> Can you possibly give a detailed description or example because I am quite
> ignorant of exactly what happens in port forwarding.

Certainly.

I connect my machine at home to a gateway box that's running sshd.
There's a firewall that keeps all other traffic out. The gateway
box is sitting on the same network at my mail server at work.

Sendmail sits on port 25 of my mail server at work.
Imapd sits on port 143.

At home, I configure ssh to port-forward port 25 on my box at
work to port 4025 on my machine at home. I also port-forward
port 143 on my box at work to 4143 at home.

Once I establish my connection to the gateway, the port-forward
setup is started.

I set up my mail client at home to connect to port 4143 on 
localhost.

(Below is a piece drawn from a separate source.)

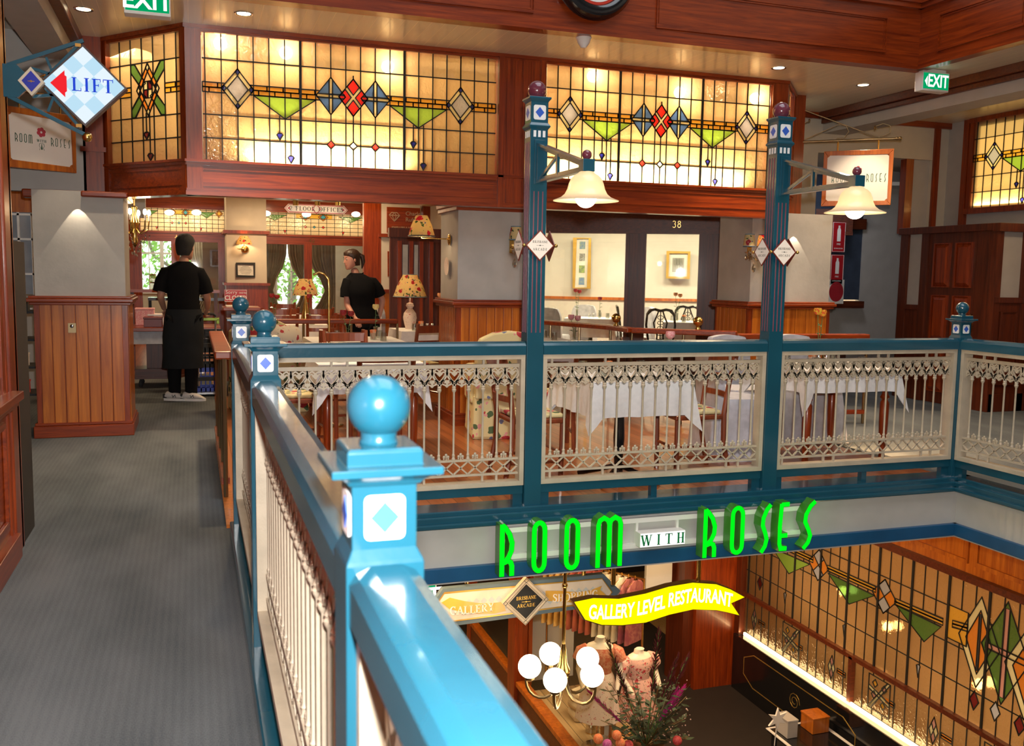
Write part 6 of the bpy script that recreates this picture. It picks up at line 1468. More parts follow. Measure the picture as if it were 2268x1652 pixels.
def head(par,c,yaw,sk,hair_m,short=True,s=1.0,tilt=0):
    """head with face; local frame: face looks along -y before the turn"""
    e=bpy.data.objects.new('head',None); 
    rz=yaw
    def tr(m):
        ca,sa=math.cos(rz),math.sin(rz); ct,st_=math.cos(tilt),math.sin(tilt); out=[]
        for (x,y,z) in m.v:
            y,z=y*ct-z*st_,y*st_+z*ct
            out.append((c[0]+s*(x*ca-y*sa),c[1]+s*(x*sa+y*ca),c[2]+s*z))
        m.v=out; return m
    rings=[]
    prof=[(-.115,.022,-.055,.020),(-.108,.034,-.050,.034),(-.09,.046,-.036,.052),(-.065,.056,-.018,.070),(-.04,.063,-.010,.080),(-.01,.069,-.004,.088),(.02,.073,.0,.092),(.05,.074,.004,.094),(.075,.070,.006,.089),(.095,.058,.006,.074),(.108,.040,.006,.050),(.114,.018,.006,.022)]
    h=loft([(0,cy,z,rx,ry) for z,rx,cy,ry in prof],28)
    # push out a face: brow, nose, lips
    vs=[]
    for (x,y,z) in h.v:
        if y<0:
            w=math.exp(-(x/.012)**2)
            y-=.020*w*math.exp(-((z+.022)/.020)**2)+.006*math.exp(-(x/.02)**2)*math.exp(-((z+.058)/.010)**2)
            y+=.008*math.exp(-((abs(x)-.030)/.014)**2)*math.exp(-((z-.012)/.011)**2)
        vs.append((x,y,z))
    h.v=vs
    hd=tr(h).build('face_and_head',sk,par,smooth=True)
    nm=MB(); nm.add([(-.013,-.088,-.03),(.013,-.088,-.03),(.007,-.088,.012),(-.007,-.088,.012),(0,-.112,-.028),(0,-.096,.012)],[(0,1,4),(1,2,5,4),(3,0,4,5),(2,3,5)]); tr(nm).build('nose',sk,hd,smooth=True)
    for sx in (-1,1):
        tr(MB().sphere((sx*.029,-.080,.012),.0105,12,8,1,.7,.6)).build('eye',signwhite,hd,smooth=True); tr(MB().sphere((sx*.029,-.087,.012),.005,10,6,1,.5,1)).build('iris',inkm,hd)
        tr(MB().tube([(sx*.016,-.092,.030),(sx*.03,-.090,.034),(sx*.045,-.080,.029)],.003,6)).build('eyebrow',hair_m,hd)
        tr(MB().sphere((sx*.073,.006,-.002),.022,12,8,.35,.65,1.25)).build('ear',sk,hd,smooth=True)
    tr(MB().tube([(-.022,-.083,-.060),(0,-.092,-.058),(.022,-.083,-.060)],.0042,6)).build('lips',rosemat('lips',(.45,.13,.11),(.5,.16,.14),10),hd,smooth=True)
    # hair cap
    hp=[]; 
    base=[(-.075,.052,.052,.045),(-.05,.066,.040,.062),(-.02,.075,.030,.074),(.01,.080,.022,.083),(.035,.084,.016,.090),(.06,.084,.008,.101),(.09,.074,.004,.094),(.115,.052,.004,.066),(.128,.02,.004,.026)]
    hh=loft([(0,cy,z,rx,ry) for z,rx,cy,ry in base],32)
    rnd=random.Random(4); hh.v=[(x*(1+rnd.uniform(-.03,.03)),y*(1+rnd.uniform(-.03,.03)),z+rnd.uniform(-.003,.003)) for x,y,z in hh.v]
    tr(hh).build('hair',hair_m,par,smooth=True)
    return hd,tr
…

I also set it to send mail through the SMTP connection 
on port 4025 on localhost. I still have to give the client the 
usual userid and password information as if I were connecting to 
that server at work.

With this setup, I can read my mail on my imap server at work
securely (and compressed), and when I send mail, as far as the
machine at work is concerned, it came from inside the network.

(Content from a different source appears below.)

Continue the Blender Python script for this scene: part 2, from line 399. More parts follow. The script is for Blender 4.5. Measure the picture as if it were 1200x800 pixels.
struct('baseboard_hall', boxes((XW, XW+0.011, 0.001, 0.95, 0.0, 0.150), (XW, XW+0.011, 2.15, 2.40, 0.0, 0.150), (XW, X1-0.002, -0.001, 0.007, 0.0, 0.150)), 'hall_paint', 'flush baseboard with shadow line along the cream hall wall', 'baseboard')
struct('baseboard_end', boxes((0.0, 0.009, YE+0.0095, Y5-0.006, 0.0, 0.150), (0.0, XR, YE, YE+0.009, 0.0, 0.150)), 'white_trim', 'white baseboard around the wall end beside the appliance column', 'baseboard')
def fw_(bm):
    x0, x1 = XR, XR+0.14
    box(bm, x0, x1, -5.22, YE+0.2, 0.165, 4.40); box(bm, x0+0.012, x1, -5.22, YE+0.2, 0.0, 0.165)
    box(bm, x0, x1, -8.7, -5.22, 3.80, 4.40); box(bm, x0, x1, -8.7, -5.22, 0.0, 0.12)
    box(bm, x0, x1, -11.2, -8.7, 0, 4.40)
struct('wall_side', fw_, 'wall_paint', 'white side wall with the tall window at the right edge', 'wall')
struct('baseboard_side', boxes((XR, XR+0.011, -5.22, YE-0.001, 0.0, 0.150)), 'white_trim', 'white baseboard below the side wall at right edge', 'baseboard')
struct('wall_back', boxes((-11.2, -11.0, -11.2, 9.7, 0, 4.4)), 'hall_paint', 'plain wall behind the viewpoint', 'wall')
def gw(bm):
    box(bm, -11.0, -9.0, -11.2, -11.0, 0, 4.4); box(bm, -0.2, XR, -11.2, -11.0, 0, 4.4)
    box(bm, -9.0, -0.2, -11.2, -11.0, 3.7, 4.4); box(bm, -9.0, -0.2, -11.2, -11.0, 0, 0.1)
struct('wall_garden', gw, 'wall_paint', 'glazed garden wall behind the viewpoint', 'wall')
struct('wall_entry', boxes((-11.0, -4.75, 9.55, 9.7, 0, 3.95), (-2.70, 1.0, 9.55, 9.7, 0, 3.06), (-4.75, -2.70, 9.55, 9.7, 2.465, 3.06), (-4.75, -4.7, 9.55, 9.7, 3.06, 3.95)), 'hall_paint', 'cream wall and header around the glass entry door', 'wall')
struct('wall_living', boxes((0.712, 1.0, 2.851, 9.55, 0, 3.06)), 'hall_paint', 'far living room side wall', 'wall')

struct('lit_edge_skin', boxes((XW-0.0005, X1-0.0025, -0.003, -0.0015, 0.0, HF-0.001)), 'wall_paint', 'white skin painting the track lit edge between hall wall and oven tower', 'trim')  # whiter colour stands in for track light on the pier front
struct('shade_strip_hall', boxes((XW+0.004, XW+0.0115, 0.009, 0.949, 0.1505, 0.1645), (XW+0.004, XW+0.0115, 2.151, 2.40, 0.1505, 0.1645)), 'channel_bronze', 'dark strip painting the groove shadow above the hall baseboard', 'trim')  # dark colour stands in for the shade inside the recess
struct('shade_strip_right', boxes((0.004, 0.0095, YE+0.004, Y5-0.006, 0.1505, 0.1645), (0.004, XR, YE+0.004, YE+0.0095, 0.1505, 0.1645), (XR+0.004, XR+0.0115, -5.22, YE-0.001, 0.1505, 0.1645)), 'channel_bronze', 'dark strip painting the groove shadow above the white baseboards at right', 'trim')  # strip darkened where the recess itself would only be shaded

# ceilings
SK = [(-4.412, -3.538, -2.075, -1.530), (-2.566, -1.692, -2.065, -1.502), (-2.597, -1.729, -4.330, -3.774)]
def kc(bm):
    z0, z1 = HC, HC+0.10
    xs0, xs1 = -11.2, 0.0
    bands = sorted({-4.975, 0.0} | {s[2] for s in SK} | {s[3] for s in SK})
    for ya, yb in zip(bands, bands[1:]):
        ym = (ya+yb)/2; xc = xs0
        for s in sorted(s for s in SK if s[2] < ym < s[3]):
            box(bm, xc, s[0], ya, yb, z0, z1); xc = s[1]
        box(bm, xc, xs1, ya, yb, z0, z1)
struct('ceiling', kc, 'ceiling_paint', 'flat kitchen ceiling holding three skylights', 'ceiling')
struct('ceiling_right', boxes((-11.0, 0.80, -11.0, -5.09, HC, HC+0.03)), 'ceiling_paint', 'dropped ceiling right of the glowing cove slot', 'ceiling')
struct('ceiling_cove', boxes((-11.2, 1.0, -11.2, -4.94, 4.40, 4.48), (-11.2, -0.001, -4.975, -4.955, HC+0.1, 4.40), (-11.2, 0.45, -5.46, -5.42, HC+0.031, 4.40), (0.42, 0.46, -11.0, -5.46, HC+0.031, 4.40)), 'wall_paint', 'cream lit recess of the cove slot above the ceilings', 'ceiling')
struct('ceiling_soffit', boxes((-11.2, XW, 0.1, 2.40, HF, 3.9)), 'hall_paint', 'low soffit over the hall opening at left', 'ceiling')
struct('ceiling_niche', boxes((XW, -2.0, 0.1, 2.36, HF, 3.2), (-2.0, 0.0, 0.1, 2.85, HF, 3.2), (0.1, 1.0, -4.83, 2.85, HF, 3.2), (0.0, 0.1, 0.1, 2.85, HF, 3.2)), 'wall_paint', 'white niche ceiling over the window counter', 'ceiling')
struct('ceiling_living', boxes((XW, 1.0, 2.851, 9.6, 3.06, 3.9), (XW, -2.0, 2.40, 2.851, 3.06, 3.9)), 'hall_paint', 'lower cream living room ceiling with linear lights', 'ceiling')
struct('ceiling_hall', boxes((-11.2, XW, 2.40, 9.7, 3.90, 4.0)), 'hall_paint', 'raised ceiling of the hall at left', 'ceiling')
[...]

Behind the scenes what really is happening is that ssh is 
receiving a packet at the port on localhost. It rewrites
that packet and sends it to the ssh daemon on the gateway.
The sshd daemon rewrites the packet again and sends it to
my mail server at work. The reply is rewritten the same way.
As far as the mail client and mail server are concerned,
the connection is local and they are unaware of the steps
in between.

That's the main utility of the system. I don't have to change
the programs I use to get a secure connection.